Cuando llegábamos a Arinaga en el camión lleno de catres de viento, quinqués, colchones de crin enrollados sobre los que saltábamos como locas a cada bache de la carretera, el bidón lleno de agua potable, velas, luces de carburo, mantas, y en fin un revoltijo de enseres de la casa perfectamente organizado a fuerza de años y años de hacerlo, era la auténtica felicidad.
Íbamos casi cada temporada a una casa diferente en alquiler para pasar el verano, casas desconocidas hasta que las ocupabas, que también tenía su emoción.
Los primeros años que recuerdo éramos un montón de gente : la abuela, el tío Juan, mis primas, mi tío y mi tía y mi padre, mi madre y nosotras.
Rápidamente se organizaba todo de tal manera que al caer la noche, porque no había luz, todo el mundo podía cenar, se encendían los carburos y luego dormíamos cansados pero con la alegría de que empezaban las vacaciones.
Era cuestión de acostumbrarse al continuo zumbido del viento queriendo entrar por las rendijas resecas de las maderas soleadas y al ruido de las olas en el mar, que acababa siendo el arrullo habitual.
Los días eran largos, muy largos, daba tiempo de muchas cosas y las distancias eran mucho mayores porque solo existía la pequeña carretera de llegada.
Lo demás había que caminarlo luchando con el viento y con la maldita arenilla y piedras chicas que levantaba, porque como andábamos todo el día con el bañador y poco más, era una tortura. Ya ves,una exfoliación natural. Ahora te lo hacen en el cuerpo y vale una fortuna.
No podía bañarme más que en agua salada, ni falta que me hacía. Solo los sábados tocaba un baño de agua dulce generalmente en el patio de la casa con una palangana y un cacharro, usando aquel jabón blanco y azul que olía tan bien, con la algarabía consiguiente entre la chiquillería.

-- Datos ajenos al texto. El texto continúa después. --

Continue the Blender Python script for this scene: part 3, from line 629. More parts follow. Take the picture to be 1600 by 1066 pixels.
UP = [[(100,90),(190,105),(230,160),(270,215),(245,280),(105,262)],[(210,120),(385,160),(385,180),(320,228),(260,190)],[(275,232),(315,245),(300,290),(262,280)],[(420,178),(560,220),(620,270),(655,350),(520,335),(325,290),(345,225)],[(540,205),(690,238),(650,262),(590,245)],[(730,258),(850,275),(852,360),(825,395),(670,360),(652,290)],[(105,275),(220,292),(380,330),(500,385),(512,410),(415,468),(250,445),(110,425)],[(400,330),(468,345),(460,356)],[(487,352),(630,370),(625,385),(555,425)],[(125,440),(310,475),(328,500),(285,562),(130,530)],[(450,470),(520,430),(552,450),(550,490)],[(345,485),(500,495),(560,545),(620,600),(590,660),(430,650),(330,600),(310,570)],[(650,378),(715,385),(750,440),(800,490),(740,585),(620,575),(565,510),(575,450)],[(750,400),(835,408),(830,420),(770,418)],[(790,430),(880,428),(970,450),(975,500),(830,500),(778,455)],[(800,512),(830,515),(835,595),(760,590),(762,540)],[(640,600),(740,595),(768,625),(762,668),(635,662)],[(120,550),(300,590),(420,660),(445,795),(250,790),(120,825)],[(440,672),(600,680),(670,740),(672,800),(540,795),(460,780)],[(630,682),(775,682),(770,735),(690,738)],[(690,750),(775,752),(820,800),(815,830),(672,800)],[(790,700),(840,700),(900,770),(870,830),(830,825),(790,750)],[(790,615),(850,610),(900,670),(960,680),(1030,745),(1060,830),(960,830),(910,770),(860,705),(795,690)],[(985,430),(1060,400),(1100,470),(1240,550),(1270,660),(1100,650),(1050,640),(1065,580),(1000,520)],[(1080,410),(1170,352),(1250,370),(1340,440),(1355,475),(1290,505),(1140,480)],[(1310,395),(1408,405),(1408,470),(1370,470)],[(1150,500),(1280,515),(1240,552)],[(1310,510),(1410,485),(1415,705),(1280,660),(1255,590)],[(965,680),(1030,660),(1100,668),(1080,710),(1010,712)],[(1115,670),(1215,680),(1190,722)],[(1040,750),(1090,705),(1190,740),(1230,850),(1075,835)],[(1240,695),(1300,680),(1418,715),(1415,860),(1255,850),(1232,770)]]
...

Y luego, otra vez los amigos,las aulagas y la arena, el mar, los caracoles y las largas caminatas.
Una tarde en el Risco Verde, al día siguiente Cabrón, el sol y la playa.
Barranco de Balos, Pozo Izquierdo.
Atardeceres espectaculares, asaderos de noche en la playa donde todo el mundo se conocía….
Los mayores, felices, iban de serenata por la noche y los oíamos cantando alejándose hasta que nos quedábamos dormidos.
Y cuando volvíamos por fin, de mala gana, otra vez a la “civilización”, no me cabían los zapatos.
Entonces, siempre me acordaba de Fernando el Saino, el barquero, que encendía los fósforos con la planta de los pies y le pedíamos que lo hiciera un montón de veces.
Tenía la paciencia de hacerlo para nosotros año tras año.
Tampoco podía dormir sin oír el viento y el mar los primeros días de regreso.